-- WRITTEN PROBLEM --
Retype only what runs from the first line of the listing to the line holding "q = on_ground(682, 49);", both included. Do not retype the pictures.

-- DATA EXCERPT --
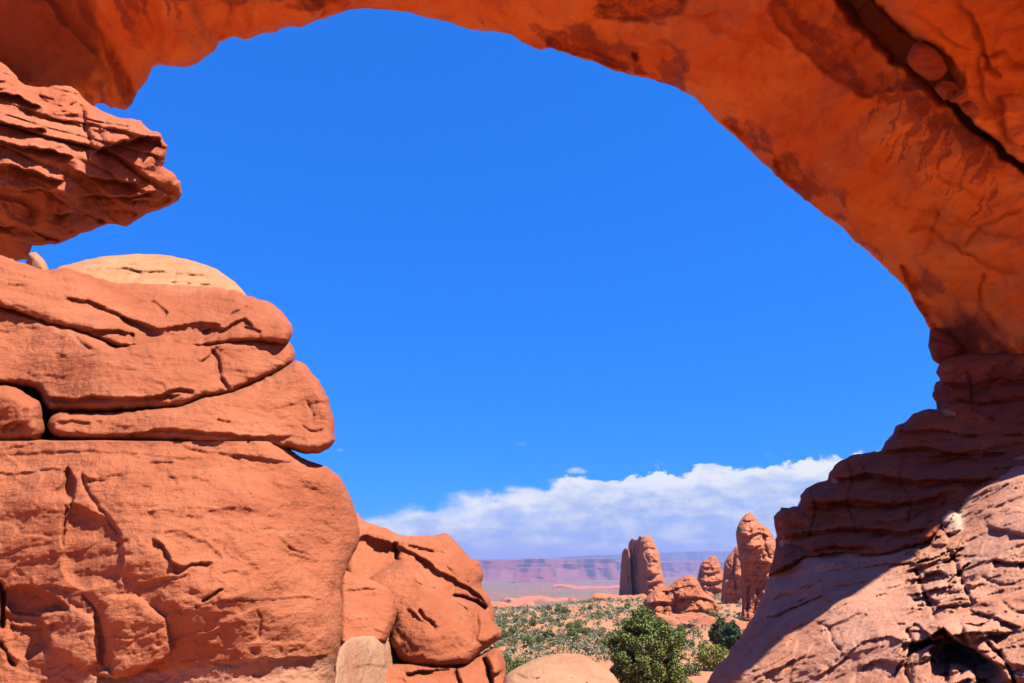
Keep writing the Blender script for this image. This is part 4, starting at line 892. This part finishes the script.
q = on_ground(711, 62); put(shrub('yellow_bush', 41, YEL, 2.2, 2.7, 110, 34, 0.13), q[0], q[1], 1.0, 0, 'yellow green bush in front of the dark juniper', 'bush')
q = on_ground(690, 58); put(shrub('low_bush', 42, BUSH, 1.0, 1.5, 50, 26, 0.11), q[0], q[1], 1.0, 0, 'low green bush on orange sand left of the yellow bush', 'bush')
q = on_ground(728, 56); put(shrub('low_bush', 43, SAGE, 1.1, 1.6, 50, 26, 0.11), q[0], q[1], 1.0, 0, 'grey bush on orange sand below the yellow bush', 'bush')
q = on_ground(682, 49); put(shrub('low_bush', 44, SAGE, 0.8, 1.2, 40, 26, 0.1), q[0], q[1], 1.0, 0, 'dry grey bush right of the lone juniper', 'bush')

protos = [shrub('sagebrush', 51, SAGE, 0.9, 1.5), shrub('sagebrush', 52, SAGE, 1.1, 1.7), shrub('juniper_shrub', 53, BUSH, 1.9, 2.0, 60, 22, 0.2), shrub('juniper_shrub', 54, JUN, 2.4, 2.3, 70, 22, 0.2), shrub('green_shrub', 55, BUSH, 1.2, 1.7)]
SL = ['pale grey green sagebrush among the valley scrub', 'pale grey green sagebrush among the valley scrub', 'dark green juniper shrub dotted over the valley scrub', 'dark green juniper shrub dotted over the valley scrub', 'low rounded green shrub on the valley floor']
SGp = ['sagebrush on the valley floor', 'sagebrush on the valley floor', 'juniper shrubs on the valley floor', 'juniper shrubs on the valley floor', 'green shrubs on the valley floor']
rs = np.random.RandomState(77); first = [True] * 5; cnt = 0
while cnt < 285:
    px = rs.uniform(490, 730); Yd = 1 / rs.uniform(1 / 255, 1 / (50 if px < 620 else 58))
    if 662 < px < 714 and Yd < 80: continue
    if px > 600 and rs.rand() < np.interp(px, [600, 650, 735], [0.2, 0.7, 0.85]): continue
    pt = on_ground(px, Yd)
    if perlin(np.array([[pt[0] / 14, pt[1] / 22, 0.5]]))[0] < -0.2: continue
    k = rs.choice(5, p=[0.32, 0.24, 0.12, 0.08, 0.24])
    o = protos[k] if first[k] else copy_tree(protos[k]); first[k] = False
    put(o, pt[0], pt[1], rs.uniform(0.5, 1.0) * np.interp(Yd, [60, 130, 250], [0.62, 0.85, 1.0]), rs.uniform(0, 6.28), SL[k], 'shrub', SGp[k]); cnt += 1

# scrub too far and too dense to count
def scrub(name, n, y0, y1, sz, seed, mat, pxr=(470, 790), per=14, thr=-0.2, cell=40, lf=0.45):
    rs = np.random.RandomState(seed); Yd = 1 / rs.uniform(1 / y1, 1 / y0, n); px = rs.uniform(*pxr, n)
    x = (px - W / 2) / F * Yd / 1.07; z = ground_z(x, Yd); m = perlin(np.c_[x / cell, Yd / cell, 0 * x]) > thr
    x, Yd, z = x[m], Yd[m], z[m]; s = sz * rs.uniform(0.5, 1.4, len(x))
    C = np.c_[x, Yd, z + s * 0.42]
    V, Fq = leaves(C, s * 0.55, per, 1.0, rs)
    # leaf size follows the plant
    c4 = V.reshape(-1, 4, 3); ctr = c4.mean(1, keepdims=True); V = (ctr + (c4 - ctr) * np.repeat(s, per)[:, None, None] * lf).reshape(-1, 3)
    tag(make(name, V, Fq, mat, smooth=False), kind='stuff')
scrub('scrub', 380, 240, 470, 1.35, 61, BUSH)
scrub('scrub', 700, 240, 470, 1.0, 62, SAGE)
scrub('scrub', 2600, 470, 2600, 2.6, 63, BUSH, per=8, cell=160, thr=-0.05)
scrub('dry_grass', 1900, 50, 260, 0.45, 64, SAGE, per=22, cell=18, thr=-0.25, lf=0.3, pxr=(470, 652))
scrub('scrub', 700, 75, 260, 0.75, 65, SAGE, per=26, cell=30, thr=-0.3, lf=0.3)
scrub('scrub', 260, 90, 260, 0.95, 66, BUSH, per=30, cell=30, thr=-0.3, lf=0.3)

-- FINAL ANSWER --
Keep writing the Blender script for this image. This is part 4, starting at line 892. This part finishes the script.
q = on_ground(711, 62); put(shrub('yellow_bush', 41, YEL, 2.2, 2.7, 110, 34, 0.13), q[0], q[1], 1.0, 0, 'yellow green bush in front of the dark juniper', 'bush')
q = on_ground(690, 58); put(shrub('low_bush', 42, BUSH, 1.0, 1.5, 50, 26, 0.11), q[0], q[1], 1.0, 0, 'low green bush on orange sand left of the yellow bush', 'bush')
q = on_ground(728, 56); put(shrub('low_bush', 43, SAGE, 1.1, 1.6, 50, 26, 0.11), q[0], q[1], 1.0, 0, 'grey bush on orange sand below the yellow bush', 'bush')
q = on_ground(682, 49); put(shrub('low_bush', 44, SAGE, 0.8, 1.2, 40, 26, 0.1), q[0], q[1], 1.0, 0, 'dry grey bush right of the lone juniper', 'bush')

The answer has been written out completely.